Plug in Africa

Before the advent of the modern communication, humankind was limited to either word of mouth or protracted written communication sent over land or sea. It’s almost impossible to imagine in a digital age that it could ever have taken so long to send information to each other. Facebook, Twitter, Skype, email, voice, video, IM, television and radio – all integrated into our mobile phones make our worlds smaller by allowing us unprecedented and immediate access to communication and information.

Africa has experienced unprecedented growth in information and communication technologies (ICTs). In Africa, as in the developed world, communication and information are crucial components in service delivery. Although the contexts and applications are often quite different, the delivery of education, healthcare and food security, to name a few, must have reliable access to information.

The missing link for many in the ICT sector, however, is that information access relies exclusively on access to electricity.

It might appear that we have the tools available to allow Africa to leapfrog straight into the digital age. In many respects this is true, but still an estimated 70% of approximately 875 million people in sub-Saharan Africa lack reliable access to electricity. Research suggests that while in urban Africa phone penetration is at 100%, only 30% of rural dwellers have phones – and most keep them switched off to conserve battery power. The GSMA (the global umbrella body for the GSM industry) estimates that some $1.3Bn is lost annually in potential call revenues due to power access alone. Much is being done to mitigate this through enterprise models using solar panels and other renewable sources – but access costs (not including the cost of data and voice) remain a significant barrier to growth.

In South Africa – where energy access is highest in the region – the cost to recharge a mobile phone from a charging kiosk averages US$.50 cents. Ignoring the practical and security issues of leaving your phone on charge for an hour or two, let’s focus on the energy cost. Fifty cents makes no difference to you or me, but relative to the earning power (average income per day in sub-Saharan Africa is US$2.60) this accounts for almost 25% of income just to charge your phone. This needs to be prioritised over food, fuel for cooking and lighting, clothing and all other living expenses. To put it in another perspective, in the UK where the average daily income is roughly $113, it would be equivalent to spending $28 a day to charge your phone.

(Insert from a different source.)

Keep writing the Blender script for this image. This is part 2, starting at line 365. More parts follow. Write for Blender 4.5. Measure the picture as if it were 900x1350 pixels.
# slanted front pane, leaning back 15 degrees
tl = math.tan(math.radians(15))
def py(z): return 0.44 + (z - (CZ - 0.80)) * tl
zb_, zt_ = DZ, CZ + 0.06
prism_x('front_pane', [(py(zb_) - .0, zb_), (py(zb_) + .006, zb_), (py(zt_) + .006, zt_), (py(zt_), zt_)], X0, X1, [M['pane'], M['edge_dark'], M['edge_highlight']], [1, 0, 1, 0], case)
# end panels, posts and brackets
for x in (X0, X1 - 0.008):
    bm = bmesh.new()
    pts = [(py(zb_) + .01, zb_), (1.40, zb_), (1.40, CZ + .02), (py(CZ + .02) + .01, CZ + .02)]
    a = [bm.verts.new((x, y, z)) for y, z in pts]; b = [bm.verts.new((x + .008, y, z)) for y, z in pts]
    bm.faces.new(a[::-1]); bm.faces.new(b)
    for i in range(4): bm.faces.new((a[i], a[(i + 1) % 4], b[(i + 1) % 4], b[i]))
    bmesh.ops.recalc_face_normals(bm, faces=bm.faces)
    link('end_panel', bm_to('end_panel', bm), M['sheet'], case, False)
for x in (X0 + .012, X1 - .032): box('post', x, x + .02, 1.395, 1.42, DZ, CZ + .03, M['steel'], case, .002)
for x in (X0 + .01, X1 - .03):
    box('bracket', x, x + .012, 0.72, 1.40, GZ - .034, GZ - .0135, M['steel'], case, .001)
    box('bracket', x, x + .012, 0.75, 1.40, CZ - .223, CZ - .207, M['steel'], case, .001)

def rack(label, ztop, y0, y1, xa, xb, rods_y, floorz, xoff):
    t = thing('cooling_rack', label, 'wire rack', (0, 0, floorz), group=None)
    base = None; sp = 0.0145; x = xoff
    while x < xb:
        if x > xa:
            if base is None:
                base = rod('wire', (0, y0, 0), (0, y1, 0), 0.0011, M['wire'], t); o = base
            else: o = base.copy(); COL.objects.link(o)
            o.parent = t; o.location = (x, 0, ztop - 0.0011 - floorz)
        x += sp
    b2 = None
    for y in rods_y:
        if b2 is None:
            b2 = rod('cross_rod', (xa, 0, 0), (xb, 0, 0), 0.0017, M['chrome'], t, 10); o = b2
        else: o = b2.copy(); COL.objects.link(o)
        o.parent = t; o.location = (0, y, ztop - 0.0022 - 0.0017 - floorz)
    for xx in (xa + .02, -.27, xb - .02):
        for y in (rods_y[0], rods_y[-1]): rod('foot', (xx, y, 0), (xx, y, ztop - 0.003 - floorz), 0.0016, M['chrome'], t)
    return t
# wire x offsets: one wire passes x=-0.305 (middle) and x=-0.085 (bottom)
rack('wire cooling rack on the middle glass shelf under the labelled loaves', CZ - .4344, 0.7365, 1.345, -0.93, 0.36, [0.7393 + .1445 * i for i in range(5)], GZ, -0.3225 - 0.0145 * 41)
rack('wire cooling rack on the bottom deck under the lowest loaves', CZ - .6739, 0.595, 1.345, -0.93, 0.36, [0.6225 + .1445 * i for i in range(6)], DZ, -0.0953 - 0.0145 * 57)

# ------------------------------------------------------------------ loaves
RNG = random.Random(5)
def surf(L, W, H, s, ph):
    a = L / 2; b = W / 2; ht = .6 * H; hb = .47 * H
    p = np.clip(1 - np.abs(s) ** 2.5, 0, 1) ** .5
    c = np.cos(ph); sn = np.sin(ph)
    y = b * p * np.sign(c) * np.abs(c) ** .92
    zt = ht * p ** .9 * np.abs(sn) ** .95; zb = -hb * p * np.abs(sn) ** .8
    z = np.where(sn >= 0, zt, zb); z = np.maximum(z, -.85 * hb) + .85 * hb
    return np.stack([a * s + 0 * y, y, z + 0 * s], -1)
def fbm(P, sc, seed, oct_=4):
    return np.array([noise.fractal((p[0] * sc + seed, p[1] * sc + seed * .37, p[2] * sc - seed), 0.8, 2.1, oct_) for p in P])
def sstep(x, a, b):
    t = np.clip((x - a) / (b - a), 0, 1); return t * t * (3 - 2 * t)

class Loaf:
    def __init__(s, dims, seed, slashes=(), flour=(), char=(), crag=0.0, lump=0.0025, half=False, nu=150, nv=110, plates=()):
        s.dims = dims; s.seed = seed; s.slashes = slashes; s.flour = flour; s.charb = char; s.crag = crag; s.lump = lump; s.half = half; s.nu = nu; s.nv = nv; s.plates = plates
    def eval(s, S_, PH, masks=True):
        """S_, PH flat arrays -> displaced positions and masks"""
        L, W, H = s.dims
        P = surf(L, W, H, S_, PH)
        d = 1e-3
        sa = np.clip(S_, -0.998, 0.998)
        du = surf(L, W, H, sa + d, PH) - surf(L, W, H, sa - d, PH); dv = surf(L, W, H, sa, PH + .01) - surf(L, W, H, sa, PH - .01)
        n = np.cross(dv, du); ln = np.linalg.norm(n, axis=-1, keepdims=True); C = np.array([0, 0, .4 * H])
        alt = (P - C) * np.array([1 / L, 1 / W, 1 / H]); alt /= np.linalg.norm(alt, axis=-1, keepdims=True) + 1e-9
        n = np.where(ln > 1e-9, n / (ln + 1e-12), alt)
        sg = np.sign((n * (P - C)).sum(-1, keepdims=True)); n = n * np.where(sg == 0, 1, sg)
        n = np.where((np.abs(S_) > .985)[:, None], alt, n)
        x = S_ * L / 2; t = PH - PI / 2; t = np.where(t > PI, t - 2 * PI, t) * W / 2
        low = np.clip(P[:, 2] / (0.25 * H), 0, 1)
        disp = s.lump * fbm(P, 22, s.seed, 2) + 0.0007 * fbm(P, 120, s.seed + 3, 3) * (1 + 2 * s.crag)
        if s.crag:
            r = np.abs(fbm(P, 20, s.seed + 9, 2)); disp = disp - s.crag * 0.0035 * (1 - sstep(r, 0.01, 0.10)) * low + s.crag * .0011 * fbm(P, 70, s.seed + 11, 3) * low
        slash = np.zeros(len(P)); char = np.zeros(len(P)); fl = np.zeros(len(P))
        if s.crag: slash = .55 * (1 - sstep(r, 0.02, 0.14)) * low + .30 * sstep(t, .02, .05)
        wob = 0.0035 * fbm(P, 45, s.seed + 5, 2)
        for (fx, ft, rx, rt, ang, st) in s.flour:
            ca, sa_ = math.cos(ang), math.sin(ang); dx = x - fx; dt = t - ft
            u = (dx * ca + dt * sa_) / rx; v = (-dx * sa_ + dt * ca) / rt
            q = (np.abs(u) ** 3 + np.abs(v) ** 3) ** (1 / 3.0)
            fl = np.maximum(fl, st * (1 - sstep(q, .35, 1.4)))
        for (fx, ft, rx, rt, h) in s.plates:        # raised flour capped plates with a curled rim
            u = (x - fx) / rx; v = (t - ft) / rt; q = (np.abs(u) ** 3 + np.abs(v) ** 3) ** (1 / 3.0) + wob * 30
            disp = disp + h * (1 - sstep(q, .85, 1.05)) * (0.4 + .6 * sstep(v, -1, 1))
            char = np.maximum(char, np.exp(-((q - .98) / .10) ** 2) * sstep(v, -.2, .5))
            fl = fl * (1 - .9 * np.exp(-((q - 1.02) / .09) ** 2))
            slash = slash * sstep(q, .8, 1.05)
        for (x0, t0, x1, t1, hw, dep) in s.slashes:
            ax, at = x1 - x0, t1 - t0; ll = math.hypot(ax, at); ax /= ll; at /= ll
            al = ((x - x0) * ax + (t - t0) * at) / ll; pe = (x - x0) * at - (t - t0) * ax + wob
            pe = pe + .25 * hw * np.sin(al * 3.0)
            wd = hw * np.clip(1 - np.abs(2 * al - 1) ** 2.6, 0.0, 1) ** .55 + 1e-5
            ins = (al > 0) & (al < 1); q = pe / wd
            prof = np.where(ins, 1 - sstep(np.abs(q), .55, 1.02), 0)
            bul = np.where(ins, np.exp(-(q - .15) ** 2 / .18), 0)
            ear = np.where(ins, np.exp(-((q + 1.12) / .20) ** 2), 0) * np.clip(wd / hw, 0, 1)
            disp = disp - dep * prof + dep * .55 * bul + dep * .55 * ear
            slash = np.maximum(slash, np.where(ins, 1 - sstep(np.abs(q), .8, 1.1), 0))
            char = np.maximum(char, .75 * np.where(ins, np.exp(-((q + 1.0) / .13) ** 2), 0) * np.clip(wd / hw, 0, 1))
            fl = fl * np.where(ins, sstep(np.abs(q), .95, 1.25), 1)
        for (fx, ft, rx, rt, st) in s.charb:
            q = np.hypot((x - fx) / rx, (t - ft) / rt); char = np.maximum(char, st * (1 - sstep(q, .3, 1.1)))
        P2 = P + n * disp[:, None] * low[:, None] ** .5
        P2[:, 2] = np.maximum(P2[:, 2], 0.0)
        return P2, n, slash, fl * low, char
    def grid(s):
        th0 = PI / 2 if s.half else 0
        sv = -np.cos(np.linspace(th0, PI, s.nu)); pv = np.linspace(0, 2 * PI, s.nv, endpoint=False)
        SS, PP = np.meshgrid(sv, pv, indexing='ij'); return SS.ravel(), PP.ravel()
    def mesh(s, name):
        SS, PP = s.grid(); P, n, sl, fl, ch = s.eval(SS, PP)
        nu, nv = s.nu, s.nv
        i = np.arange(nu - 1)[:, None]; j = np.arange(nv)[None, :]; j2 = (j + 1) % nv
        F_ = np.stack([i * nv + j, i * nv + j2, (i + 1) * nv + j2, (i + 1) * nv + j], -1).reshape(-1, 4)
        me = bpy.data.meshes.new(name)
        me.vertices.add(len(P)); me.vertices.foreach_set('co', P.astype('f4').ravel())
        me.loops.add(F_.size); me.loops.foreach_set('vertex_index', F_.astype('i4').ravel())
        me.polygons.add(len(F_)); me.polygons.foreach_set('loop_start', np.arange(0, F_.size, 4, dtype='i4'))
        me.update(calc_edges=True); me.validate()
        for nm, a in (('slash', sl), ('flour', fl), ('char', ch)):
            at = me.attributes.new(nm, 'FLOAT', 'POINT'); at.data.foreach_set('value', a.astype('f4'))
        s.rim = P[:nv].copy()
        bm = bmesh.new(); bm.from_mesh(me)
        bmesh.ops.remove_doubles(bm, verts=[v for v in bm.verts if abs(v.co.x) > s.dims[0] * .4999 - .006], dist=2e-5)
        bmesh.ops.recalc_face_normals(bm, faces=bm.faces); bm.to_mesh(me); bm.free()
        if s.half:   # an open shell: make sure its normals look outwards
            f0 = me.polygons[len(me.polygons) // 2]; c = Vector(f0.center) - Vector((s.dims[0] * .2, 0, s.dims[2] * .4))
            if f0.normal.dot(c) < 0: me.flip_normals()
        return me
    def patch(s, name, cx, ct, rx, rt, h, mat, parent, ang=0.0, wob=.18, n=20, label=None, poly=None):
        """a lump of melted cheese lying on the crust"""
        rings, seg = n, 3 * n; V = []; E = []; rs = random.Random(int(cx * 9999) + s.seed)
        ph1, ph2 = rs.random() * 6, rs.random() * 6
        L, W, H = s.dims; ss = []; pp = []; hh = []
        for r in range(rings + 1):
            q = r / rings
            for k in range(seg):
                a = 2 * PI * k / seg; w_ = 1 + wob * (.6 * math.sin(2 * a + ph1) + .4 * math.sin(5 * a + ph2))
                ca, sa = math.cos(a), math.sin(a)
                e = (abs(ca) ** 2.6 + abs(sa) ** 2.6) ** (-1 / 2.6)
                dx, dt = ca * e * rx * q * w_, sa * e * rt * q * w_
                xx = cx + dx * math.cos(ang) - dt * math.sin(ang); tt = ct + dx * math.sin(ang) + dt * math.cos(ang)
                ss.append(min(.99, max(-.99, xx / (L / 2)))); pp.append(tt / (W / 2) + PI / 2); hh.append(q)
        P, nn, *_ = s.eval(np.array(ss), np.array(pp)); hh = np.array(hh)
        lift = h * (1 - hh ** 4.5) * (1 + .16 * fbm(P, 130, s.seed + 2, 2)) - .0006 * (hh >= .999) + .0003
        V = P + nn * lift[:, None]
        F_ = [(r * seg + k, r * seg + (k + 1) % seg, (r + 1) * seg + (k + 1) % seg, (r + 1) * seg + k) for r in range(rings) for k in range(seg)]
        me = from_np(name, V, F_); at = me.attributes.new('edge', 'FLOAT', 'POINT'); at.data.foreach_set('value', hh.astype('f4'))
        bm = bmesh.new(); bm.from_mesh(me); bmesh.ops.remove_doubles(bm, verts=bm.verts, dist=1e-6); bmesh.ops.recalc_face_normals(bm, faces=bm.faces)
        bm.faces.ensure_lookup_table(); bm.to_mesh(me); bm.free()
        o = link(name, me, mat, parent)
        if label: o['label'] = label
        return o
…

More glaring, however, is the poverty paradox highlighted in the cost of energy. Assuming an average phone battery capacity is 4.5Wh, a recharge at US$0.50 translates to a cost of US$111.00 per kWh. At this price the cost of powering a single, small 12W compact fluorescent lamp in your home for four hours per night would be a crippling US$5.33 per day, or US$162.00 per month.

Just by looking at these stats, it’s evident that much still needs to be done to create the appropriate energy environment in the developing world to unlock the massive potential that lies dormant. Until then, the revolutionary and life-changing ICTs that we take for granted in developed countries are as effective in Africa as a car without gasoline.